栗一筋、麺(?)の最後の一本までおいしく食べきった。キャラメルソースのほろ苦さがよい具合。そしてまたタクシーで駅へ、そして電車で名古屋へ。名古屋では味噌カツや土手煮や大あさりや名古屋コーチンの焼き鳥を食べた。ホテルに戻り、買ってきた栗きんとんも食べた。美味であった。翌日は、コメダ珈琲のモーニングセットを食べ、昼食にはあつた蓬莱軒のひつまぶしを食べた。これでもかという名古屋メシのオンパレード、ご当地企業にしっかりお金を落とす私たちは観光客の手本である。
あとから、3人が買った栗の数を合計してみた。
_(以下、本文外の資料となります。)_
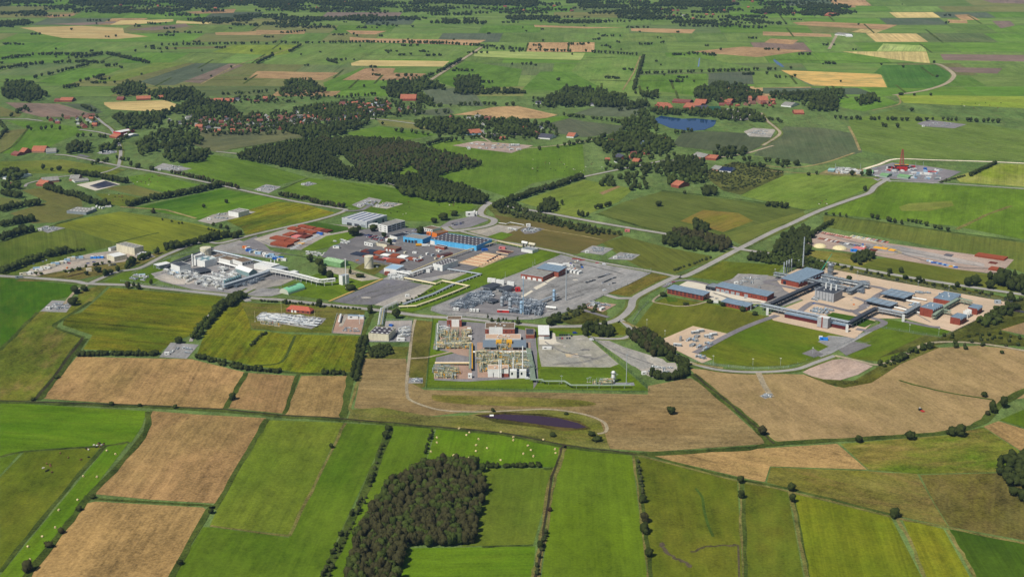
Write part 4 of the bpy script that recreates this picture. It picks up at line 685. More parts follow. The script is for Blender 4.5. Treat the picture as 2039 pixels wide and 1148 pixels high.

栗きんとんひとつは生栗1.5個分、「きのこの山」栗味は1袋で生栗1個分という具合にそれらしい換算を重ねたところ、3人で300個あまりの栗を買ったという結果に。300個って、多いのか少ないのかもはやわからない。胃袋とバッグにたくさんの栗を詰め込んで、三人はそれぞれ北海道、北陸、静岡へと散らばっていくのであった。その栗で私が作ったのが、渋皮煮(真夜中ひたすら栗を煮る)。
今回食べた中でのベストオブ栗きんとんは「しん」というお店のものだった。大きめの刻み栗が入ってしっとりホクホク。まだまだ数十個分の栗が待機しており、うれしいような焦るような。